Entries with scene source code
● ● ●

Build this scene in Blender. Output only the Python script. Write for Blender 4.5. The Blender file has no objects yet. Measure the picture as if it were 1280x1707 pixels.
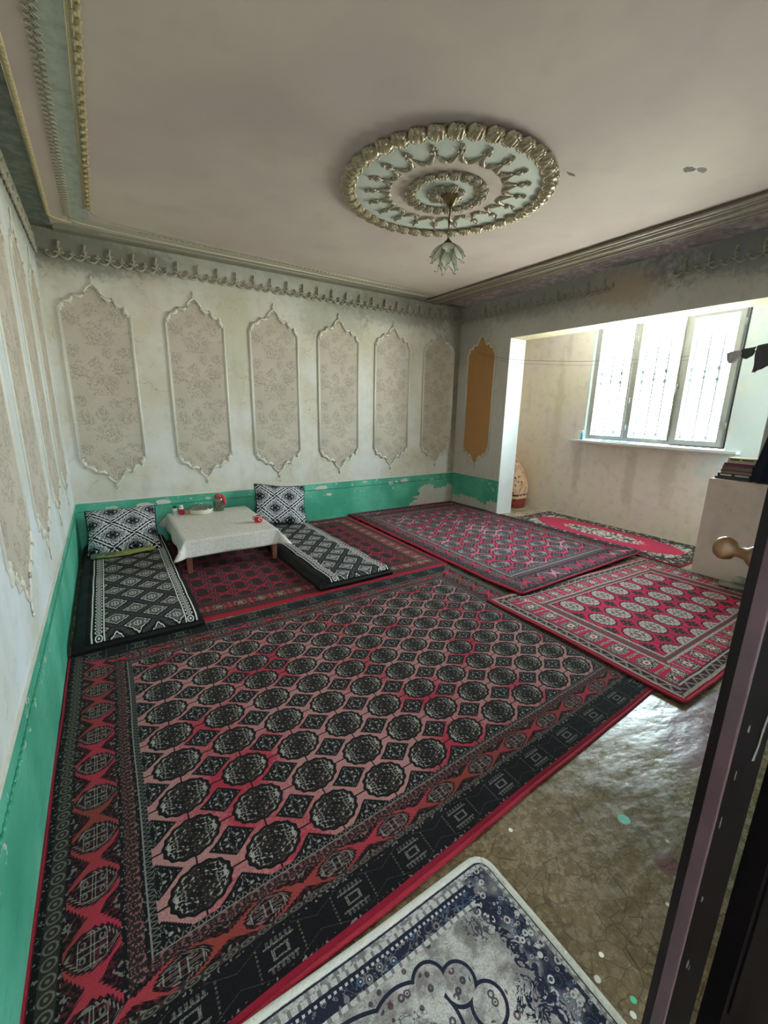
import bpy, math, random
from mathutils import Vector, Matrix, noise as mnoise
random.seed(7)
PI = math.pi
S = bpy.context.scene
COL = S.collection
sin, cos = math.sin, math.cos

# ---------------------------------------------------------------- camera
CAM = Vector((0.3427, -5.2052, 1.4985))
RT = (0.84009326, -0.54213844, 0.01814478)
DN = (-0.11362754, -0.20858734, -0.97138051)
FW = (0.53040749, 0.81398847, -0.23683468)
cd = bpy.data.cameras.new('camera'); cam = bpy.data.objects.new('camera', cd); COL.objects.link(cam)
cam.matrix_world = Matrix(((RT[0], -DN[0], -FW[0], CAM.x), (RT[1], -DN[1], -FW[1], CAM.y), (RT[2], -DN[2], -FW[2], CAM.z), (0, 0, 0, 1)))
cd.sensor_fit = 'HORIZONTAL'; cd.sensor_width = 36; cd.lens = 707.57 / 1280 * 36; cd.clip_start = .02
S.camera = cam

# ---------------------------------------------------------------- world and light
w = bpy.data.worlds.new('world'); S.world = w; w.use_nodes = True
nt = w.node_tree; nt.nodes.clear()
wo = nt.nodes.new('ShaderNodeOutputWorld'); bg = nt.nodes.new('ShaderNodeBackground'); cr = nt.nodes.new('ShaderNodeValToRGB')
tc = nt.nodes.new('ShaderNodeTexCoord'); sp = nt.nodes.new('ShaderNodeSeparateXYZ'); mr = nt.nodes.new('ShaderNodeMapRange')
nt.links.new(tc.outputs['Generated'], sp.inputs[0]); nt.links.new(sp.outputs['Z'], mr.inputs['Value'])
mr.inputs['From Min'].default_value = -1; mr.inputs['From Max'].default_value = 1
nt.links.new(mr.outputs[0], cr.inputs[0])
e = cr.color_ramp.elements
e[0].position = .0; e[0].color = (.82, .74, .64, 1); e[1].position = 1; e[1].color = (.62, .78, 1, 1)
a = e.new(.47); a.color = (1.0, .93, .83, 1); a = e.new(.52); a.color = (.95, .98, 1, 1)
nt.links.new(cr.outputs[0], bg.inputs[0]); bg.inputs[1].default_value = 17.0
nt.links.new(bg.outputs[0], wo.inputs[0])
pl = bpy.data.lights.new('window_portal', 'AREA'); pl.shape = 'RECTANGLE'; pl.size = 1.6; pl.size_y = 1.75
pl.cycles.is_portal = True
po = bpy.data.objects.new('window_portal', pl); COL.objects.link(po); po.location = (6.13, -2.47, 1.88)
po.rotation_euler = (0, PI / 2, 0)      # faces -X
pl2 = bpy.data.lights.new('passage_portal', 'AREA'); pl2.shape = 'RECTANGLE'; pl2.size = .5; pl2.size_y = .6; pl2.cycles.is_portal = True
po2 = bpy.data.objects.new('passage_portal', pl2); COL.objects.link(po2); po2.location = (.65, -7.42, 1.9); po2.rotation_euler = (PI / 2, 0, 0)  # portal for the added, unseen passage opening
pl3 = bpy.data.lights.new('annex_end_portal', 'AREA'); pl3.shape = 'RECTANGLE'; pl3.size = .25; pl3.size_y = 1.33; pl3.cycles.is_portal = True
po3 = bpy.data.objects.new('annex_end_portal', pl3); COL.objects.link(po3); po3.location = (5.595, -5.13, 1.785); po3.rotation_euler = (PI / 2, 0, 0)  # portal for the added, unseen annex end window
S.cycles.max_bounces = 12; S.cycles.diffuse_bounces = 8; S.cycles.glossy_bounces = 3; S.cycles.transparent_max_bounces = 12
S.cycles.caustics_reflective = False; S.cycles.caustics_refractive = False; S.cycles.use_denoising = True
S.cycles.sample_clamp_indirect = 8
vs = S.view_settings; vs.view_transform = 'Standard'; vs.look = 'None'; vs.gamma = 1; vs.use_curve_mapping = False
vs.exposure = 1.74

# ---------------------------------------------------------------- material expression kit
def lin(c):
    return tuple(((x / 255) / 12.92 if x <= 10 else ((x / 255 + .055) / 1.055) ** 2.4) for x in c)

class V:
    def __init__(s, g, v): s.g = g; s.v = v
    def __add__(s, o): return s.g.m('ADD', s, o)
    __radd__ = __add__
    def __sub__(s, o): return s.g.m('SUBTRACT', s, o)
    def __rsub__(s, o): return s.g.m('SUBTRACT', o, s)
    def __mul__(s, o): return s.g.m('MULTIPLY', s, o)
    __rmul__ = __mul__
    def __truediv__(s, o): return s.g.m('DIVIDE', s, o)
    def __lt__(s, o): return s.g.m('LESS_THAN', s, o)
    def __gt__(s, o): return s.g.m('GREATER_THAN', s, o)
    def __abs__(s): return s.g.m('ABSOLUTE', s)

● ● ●

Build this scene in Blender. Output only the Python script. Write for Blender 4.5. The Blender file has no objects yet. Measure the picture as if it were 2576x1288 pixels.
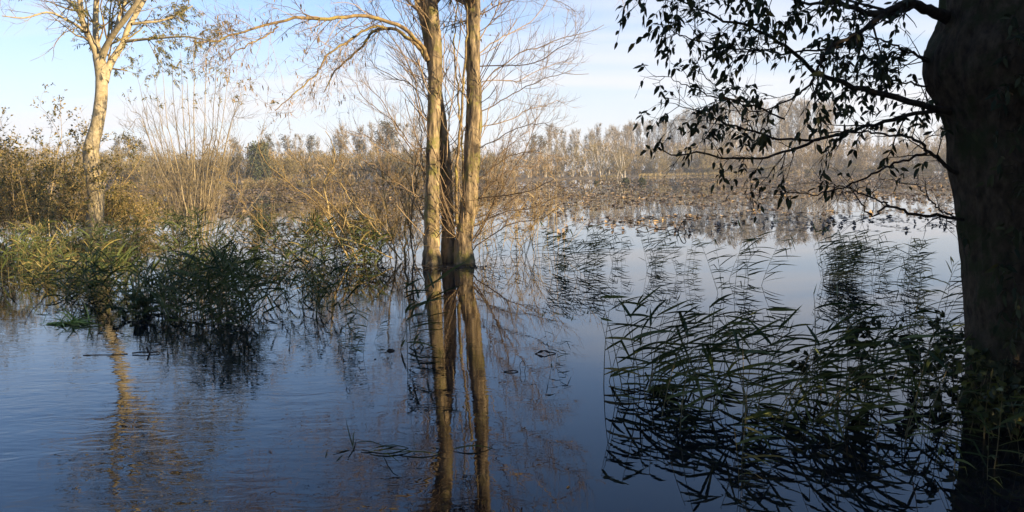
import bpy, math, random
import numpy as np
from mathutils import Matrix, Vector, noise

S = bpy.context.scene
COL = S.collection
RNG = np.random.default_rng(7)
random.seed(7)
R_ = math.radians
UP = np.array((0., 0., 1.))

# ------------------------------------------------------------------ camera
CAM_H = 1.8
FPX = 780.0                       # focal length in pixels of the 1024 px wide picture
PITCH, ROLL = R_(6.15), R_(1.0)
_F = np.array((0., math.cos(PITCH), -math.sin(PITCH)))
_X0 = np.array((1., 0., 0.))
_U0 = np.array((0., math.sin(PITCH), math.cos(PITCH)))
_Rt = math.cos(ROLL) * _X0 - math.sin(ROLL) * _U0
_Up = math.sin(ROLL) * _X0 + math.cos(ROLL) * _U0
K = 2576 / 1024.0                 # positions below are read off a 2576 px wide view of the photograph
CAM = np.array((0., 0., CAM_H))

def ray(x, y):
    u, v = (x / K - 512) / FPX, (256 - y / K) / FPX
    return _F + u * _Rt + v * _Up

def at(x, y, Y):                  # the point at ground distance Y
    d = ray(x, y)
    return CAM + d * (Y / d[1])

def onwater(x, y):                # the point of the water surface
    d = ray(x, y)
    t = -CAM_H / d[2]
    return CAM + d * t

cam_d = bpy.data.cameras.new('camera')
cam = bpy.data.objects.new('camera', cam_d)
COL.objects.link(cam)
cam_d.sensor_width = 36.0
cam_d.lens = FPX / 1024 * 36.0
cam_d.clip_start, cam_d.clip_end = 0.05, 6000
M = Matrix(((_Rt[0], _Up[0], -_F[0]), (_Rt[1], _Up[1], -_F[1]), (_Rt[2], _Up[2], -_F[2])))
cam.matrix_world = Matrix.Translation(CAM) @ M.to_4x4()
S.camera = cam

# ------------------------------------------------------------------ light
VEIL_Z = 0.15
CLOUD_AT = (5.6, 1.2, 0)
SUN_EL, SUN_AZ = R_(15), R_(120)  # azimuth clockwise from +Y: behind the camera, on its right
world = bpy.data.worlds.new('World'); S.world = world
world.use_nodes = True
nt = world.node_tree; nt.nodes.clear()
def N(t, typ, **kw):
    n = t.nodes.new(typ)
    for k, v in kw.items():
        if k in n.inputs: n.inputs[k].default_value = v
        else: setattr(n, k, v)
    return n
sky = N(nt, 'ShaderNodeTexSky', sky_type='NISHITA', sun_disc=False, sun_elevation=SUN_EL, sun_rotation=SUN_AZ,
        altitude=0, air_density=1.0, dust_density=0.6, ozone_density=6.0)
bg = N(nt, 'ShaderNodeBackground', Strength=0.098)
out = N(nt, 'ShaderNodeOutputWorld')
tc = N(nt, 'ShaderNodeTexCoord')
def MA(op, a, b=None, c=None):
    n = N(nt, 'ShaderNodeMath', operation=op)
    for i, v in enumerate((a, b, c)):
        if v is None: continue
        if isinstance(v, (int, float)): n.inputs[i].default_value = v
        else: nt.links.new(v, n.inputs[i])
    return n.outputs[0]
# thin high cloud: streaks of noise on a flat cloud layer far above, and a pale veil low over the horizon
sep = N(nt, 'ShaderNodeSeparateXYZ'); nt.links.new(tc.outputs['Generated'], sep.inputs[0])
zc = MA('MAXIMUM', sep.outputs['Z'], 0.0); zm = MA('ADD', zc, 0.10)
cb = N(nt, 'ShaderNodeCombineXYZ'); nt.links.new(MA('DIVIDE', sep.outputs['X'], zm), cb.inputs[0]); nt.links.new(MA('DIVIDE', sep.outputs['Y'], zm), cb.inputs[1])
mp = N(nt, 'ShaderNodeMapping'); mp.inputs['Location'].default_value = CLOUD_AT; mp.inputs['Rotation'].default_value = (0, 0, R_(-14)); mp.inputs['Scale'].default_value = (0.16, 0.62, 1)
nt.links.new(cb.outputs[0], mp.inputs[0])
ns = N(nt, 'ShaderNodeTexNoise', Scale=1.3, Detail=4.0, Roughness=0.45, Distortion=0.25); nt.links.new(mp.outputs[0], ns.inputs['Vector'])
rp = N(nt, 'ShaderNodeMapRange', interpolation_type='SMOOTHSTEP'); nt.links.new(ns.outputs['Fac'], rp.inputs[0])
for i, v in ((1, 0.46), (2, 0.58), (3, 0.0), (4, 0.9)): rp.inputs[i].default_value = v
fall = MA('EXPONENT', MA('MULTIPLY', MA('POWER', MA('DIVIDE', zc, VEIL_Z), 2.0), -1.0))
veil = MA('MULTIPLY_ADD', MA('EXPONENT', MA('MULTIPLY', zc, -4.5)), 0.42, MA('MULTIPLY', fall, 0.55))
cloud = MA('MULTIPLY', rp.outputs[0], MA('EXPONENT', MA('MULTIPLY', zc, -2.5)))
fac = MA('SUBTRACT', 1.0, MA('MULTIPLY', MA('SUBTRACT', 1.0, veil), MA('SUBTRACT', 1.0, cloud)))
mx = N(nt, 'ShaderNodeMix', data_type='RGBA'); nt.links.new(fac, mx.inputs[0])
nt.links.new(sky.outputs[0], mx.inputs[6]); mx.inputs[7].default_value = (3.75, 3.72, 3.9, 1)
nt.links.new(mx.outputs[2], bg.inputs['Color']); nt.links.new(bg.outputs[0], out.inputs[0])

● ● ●

- [TASK OBJECTIVE]
Repeat exactly, and only, the lines between the line holding "were 1280x1707 pixels." and the line holding "sin, cos = math.sin, math.cos", inclusive, leaving pictures out.

- [THE RESULT]
Build this scene in Blender. Output only the Python script. Write for Blender 4.5. The Blender file has no objects yet. Measure the picture as if it were 1280x1707 pixels.
import bpy, math, random
from mathutils import Vector, Matrix, noise as mnoise
random.seed(7)
PI = math.pi
S = bpy.context.scene
COL = S.collection
sin, cos = math.sin, math.cos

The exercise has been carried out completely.